• [ITEMS]:
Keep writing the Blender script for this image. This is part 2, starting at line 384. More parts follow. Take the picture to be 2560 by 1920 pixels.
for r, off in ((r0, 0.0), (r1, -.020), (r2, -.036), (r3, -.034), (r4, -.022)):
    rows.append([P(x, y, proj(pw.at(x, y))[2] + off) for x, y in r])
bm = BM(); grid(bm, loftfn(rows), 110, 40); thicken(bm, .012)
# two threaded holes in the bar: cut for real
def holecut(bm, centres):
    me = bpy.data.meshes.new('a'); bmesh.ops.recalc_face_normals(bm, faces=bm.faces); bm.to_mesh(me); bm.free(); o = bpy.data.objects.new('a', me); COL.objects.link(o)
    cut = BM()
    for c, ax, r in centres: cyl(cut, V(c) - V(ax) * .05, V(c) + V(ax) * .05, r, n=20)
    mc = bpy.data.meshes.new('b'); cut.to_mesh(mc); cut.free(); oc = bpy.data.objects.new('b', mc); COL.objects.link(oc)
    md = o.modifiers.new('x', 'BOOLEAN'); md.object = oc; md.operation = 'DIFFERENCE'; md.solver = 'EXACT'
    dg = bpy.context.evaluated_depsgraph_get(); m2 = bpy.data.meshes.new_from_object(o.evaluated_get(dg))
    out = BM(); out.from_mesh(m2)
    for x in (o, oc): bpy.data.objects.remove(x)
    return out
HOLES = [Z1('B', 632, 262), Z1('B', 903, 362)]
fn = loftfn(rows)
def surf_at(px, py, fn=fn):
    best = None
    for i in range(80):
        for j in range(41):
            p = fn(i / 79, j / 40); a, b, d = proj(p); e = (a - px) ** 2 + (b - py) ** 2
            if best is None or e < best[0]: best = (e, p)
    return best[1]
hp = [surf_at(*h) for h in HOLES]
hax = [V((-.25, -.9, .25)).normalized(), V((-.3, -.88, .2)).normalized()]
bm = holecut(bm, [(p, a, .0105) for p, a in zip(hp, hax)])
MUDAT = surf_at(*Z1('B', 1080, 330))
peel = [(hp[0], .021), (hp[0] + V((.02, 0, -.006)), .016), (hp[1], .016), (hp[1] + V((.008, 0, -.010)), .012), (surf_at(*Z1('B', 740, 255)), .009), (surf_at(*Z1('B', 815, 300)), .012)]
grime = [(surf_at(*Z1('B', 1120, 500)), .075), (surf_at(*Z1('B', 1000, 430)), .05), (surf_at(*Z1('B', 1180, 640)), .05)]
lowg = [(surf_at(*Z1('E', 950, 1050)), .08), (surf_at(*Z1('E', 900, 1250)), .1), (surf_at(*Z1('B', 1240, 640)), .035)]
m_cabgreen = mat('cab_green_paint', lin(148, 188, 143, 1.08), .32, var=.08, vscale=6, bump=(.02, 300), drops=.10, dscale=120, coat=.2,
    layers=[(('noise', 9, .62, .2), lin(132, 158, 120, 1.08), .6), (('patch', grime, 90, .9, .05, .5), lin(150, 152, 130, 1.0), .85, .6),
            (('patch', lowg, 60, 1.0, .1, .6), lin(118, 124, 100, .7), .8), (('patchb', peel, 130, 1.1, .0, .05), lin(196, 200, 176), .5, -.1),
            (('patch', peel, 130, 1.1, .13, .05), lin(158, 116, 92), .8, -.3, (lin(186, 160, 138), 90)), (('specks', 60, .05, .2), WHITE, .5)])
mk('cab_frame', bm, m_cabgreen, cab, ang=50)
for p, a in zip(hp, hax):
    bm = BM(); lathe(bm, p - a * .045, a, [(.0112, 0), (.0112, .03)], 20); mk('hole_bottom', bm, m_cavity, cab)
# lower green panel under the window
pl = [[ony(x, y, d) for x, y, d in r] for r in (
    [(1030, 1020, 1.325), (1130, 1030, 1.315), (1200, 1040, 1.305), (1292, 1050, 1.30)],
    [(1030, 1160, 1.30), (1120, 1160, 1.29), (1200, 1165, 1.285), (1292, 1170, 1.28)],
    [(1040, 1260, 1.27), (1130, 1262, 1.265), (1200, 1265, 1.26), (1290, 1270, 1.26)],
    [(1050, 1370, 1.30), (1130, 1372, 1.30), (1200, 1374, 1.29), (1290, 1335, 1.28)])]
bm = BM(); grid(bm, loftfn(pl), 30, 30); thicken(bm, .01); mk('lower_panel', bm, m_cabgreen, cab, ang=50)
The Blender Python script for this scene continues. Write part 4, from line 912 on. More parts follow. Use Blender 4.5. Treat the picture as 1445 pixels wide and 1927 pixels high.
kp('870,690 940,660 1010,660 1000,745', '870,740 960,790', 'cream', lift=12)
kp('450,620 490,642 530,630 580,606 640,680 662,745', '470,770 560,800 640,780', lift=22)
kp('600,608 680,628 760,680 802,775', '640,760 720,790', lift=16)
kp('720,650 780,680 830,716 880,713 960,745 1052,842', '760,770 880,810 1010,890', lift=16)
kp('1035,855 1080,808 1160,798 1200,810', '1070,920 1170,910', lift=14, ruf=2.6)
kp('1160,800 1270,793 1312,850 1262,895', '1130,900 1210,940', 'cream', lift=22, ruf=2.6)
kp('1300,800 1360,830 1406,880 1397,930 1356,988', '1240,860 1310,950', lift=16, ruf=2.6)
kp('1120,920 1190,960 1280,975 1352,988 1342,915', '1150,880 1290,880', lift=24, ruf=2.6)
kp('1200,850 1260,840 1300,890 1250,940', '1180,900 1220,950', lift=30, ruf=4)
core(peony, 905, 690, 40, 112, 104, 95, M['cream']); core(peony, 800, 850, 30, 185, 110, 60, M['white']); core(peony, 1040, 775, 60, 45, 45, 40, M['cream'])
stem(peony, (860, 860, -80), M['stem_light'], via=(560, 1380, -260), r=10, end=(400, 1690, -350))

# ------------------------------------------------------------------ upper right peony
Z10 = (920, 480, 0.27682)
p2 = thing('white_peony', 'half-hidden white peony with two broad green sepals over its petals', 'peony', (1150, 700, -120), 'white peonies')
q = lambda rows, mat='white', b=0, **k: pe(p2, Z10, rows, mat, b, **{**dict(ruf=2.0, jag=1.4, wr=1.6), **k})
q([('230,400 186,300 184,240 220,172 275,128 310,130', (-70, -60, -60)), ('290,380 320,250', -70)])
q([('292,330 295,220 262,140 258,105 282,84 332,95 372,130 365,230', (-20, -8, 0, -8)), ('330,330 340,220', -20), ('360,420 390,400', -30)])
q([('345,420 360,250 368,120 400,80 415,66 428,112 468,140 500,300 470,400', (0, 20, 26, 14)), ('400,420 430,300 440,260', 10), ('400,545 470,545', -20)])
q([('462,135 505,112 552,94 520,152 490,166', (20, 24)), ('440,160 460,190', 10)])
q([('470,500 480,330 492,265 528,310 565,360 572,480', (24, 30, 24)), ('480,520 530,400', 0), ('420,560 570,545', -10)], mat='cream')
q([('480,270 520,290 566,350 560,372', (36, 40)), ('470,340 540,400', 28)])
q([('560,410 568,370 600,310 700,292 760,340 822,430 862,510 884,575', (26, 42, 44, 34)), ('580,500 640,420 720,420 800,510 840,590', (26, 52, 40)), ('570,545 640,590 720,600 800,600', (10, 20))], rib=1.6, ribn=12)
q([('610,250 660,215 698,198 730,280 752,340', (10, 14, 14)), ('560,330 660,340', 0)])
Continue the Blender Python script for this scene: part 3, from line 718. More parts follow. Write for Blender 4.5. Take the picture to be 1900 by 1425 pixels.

• [AIM]: Without leaving anything out, quote all the data.

• [THE RESPONSE]:
Keep writing the Blender script for this image. This is part 2, starting at line 384. More parts follow. Take the picture to be 2560 by 1920 pixels.
for r, off in ((r0, 0.0), (r1, -.020), (r2, -.036), (r3, -.034), (r4, -.022)):
    rows.append([P(x, y, proj(pw.at(x, y))[2] + off) for x, y in r])
bm = BM(); grid(bm, loftfn(rows), 110, 40); thicken(bm, .012)
# two threaded holes in the bar: cut for real
def holecut(bm, centres):
    me = bpy.data.meshes.new('a'); bmesh.ops.recalc_face_normals(bm, faces=bm.faces); bm.to_mesh(me); bm.free(); o = bpy.data.objects.new('a', me); COL.objects.link(o)
    cut = BM()
    for c, ax, r in centres: cyl(cut, V(c) - V(ax) * .05, V(c) + V(ax) * .05, r, n=20)
    mc = bpy.data.meshes.new('b'); cut.to_mesh(mc); cut.free(); oc = bpy.data.objects.new('b', mc); COL.objects.link(oc)
    md = o.modifiers.new('x', 'BOOLEAN'); md.object = oc; md.operation = 'DIFFERENCE'; md.solver = 'EXACT'
    dg = bpy.context.evaluated_depsgraph_get(); m2 = bpy.data.meshes.new_from_object(o.evaluated_get(dg))
    out = BM(); out.from_mesh(m2)
    for x in (o, oc): bpy.data.objects.remove(x)
    return out
HOLES = [Z1('B', 632, 262), Z1('B', 903, 362)]
fn = loftfn(rows)
def surf_at(px, py, fn=fn):
    best = None
    for i in range(80):
        for j in range(41):
            p = fn(i / 79, j / 40); a, b, d = proj(p); e = (a - px) ** 2 + (b - py) ** 2
            if best is None or e < best[0]: best = (e, p)
    return best[1]
hp = [surf_at(*h) for h in HOLES]
hax = [V((-.25, -.9, .25)).normalized(), V((-.3, -.88, .2)).normalized()]
bm = holecut(bm, [(p, a, .0105) for p, a in zip(hp, hax)])
MUDAT = surf_at(*Z1('B', 1080, 330))
peel = [(hp[0], .021), (hp[0] + V((.02, 0, -.006)), .016), (hp[1], .016), (hp[1] + V((.008, 0, -.010)), .012), (surf_at(*Z1('B', 740, 255)), .009), (surf_at(*Z1('B', 815, 300)), .012)]
grime = [(surf_at(*Z1('B', 1120, 500)), .075), (surf_at(*Z1('B', 1000, 430)), .05), (surf_at(*Z1('B', 1180, 640)), .05)]
lowg = [(surf_at(*Z1('E', 950, 1050)), .08), (surf_at(*Z1('E', 900, 1250)), .1), (surf_at(*Z1('B', 1240, 640)), .035)]
m_cabgreen = mat('cab_green_paint', lin(148, 188, 143, 1.08), .32, var=.08, vscale=6, bump=(.02, 300), drops=.10, dscale=120, coat=.2,
    layers=[(('noise', 9, .62, .2), lin(132, 158, 120, 1.08), .6), (('patch', grime, 90, .9, .05, .5), lin(150, 152, 130, 1.0), .85, .6),
            (('patch', lowg, 60, 1.0, .1, .6), lin(118, 124, 100, .7), .8), (('patchb', peel, 130, 1.1, .0, .05), lin(196, 200, 176), .5, -.1),
            (('patch', peel, 130, 1.1, .13, .05), lin(158, 116, 92), .8, -.3, (lin(186, 160, 138), 90)), (('specks', 60, .05, .2), WHITE, .5)])
mk('cab_frame', bm, m_cabgreen, cab, ang=50)
for p, a in zip(hp, hax):
    bm = BM(); lathe(bm, p - a * .045, a, [(.0112, 0), (.0112, .03)], 20); mk('hole_bottom', bm, m_cavity, cab)
# lower green panel under the window
pl = [[ony(x, y, d) for x, y, d in r] for r in (
    [(1030, 1020, 1.325), (1130, 1030, 1.315), (1200, 1040, 1.305), (1292, 1050, 1.30)],
    [(1030, 1160, 1.30), (1120, 1160, 1.29), (1200, 1165, 1.285), (1292, 1170, 1.28)],
    [(1040, 1260, 1.27), (1130, 1262, 1.265), (1200, 1265, 1.26), (1290, 1270, 1.26)],
    [(1050, 1370, 1.30), (1130, 1372, 1.30), (1200, 1374, 1.29), (1290, 1335, 1.28)])]
bm = BM(); grid(bm, loftfn(pl), 30, 30); thicken(bm, .01); mk('lower_panel', bm, m_cabgreen, cab, ang=50)
The Blender Python script for this scene continues. Write part 4, from line 912 on. More parts follow. Use Blender 4.5. Treat the picture as 1445 pixels wide and 1927 pixels high.
kp('870,690 940,660 1010,660 1000,745', '870,740 960,790', 'cream', lift=12)
kp('450,620 490,642 530,630 580,606 640,680 662,745', '470,770 560,800 640,780', lift=22)
kp('600,608 680,628 760,680 802,775', '640,760 720,790', lift=16)
kp('720,650 780,680 830,716 880,713 960,745 1052,842', '760,770 880,810 1010,890', lift=16)
kp('1035,855 1080,808 1160,798 1200,810', '1070,920 1170,910', lift=14, ruf=2.6)
kp('1160,800 1270,793 1312,850 1262,895', '1130,900 1210,940', 'cream', lift=22, ruf=2.6)
kp('1300,800 1360,830 1406,880 1397,930 1356,988', '1240,860 1310,950', lift=16, ruf=2.6)
kp('1120,920 1190,960 1280,975 1352,988 1342,915', '1150,880 1290,880', lift=24, ruf=2.6)
kp('1200,850 1260,840 1300,890 1250,940', '1180,900 1220,950', lift=30, ruf=4)
core(peony, 905, 690, 40, 112, 104, 95, M['cream']); core(peony, 800, 850, 30, 185, 110, 60, M['white']); core(peony, 1040, 775, 60, 45, 45, 40, M['cream'])
stem(peony, (860, 860, -80), M['stem_light'], via=(560, 1380, -260), r=10, end=(400, 1690, -350))

# ------------------------------------------------------------------ upper right peony
Z10 = (920, 480, 0.27682)
p2 = thing('white_peony', 'half-hidden white peony with two broad green sepals over its petals', 'peony', (1150, 700, -120), 'white peonies')
q = lambda rows, mat='white', b=0, **k: pe(p2, Z10, rows, mat, b, **{**dict(ruf=2.0, jag=1.4, wr=1.6), **k})
q([('230,400 186,300 184,240 220,172 275,128 310,130', (-70, -60, -60)), ('290,380 320,250', -70)])
q([('292,330 295,220 262,140 258,105 282,84 332,95 372,130 365,230', (-20, -8, 0, -8)), ('330,330 340,220', -20), ('360,420 390,400', -30)])
q([('345,420 360,250 368,120 400,80 415,66 428,112 468,140 500,300 470,400', (0, 20, 26, 14)), ('400,420 430,300 440,260', 10), ('400,545 470,545', -20)])
q([('462,135 505,112 552,94 520,152 490,166', (20, 24)), ('440,160 460,190', 10)])
q([('470,500 480,330 492,265 528,310 565,360 572,480', (24, 30, 24)), ('480,520 530,400', 0), ('420,560 570,545', -10)], mat='cream')
q([('480,270 520,290 566,350 560,372', (36, 40)), ('470,340 540,400', 28)])
q([('560,410 568,370 600,310 700,292 760,340 822,430 862,510 884,575', (26, 42, 44, 34)), ('580,500 640,420 720,420 800,510 840,590', (26, 52, 40)), ('570,545 640,590 720,600 800,600', (10, 20))], rib=1.6, ribn=12)
q([('610,250 660,215 698,198 730,280 752,340', (10, 14, 14)), ('560,330 660,340', 0)])
Continue the Blender Python script for this scene: part 3, from line 718. More parts follow. Write for Blender 4.5. Take the picture to be 1900 by 1425 pixels.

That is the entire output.